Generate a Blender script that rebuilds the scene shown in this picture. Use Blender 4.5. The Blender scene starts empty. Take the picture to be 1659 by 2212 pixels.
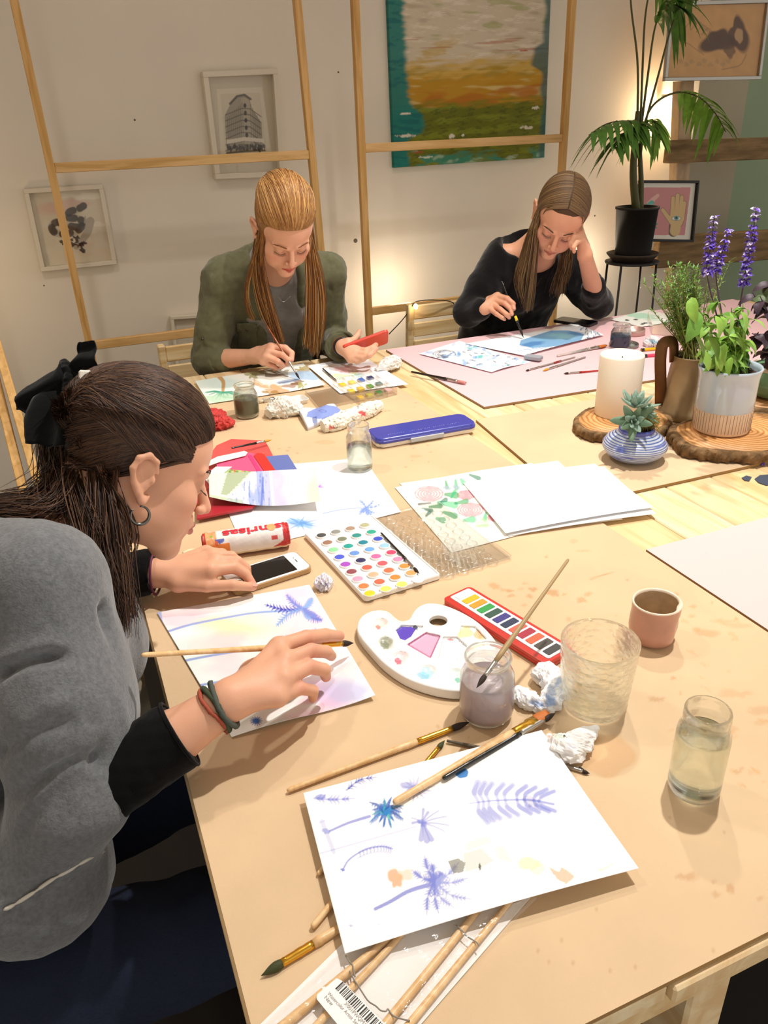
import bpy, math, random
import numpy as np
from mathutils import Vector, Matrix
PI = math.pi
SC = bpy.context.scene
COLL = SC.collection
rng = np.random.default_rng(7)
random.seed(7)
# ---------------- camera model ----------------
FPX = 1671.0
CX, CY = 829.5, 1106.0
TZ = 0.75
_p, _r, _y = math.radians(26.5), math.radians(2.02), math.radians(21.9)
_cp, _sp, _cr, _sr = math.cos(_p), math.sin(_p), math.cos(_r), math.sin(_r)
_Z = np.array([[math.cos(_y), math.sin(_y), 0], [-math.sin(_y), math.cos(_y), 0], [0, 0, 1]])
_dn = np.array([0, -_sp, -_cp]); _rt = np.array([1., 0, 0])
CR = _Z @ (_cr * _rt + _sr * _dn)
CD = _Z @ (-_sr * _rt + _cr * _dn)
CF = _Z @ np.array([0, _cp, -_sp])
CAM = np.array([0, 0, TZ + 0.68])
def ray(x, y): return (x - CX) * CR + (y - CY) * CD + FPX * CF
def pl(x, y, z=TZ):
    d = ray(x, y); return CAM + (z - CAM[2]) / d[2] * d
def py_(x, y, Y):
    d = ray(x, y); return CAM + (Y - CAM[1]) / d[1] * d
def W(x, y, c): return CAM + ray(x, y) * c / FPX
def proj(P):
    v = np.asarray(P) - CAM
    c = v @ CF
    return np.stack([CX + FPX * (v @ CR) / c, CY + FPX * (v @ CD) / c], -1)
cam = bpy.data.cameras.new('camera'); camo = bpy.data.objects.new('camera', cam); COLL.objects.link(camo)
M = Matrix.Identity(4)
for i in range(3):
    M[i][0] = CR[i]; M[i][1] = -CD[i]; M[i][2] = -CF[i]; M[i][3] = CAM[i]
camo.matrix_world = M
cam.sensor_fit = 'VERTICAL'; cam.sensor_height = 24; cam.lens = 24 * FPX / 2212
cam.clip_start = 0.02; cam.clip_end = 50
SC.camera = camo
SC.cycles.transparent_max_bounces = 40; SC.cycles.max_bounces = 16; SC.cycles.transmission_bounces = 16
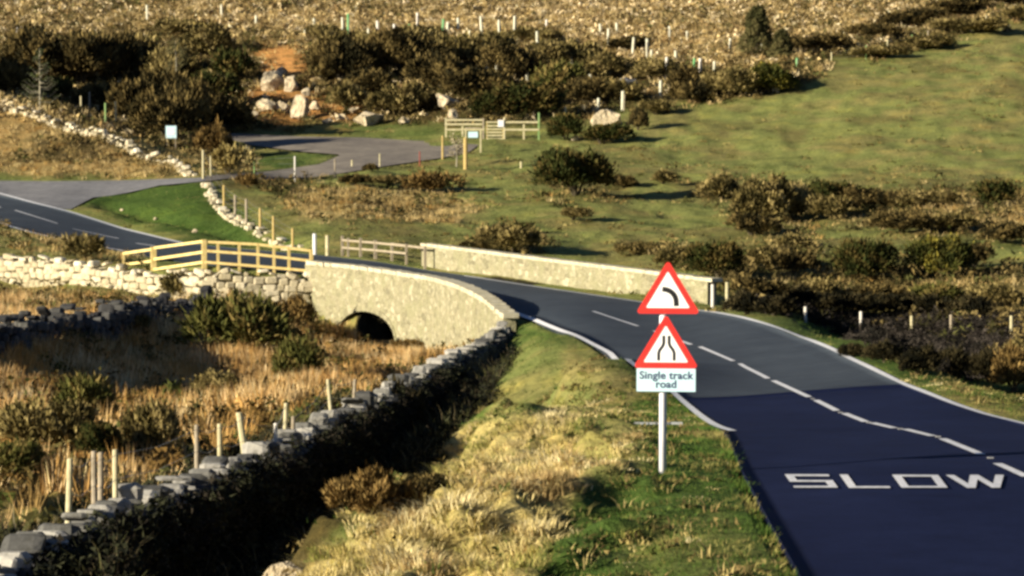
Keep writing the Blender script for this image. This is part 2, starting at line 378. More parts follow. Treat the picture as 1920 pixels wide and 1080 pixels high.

— WHAT IS NEEDED —
Look through the entries above and report each line where the string "script" occurs.

— EXPECTED ANSWER —
Generate a Blender script that rebuilds the scene shown in this picture. Use Blender 4.5. The Blender scene starts empty. Take the picture to be 1659 by 2212 pixels.
Keep writing the Blender script for this image. This is part 2, starting at line 378. More parts follow. Treat the picture as 1920 pixels wide and 1080 pixels high.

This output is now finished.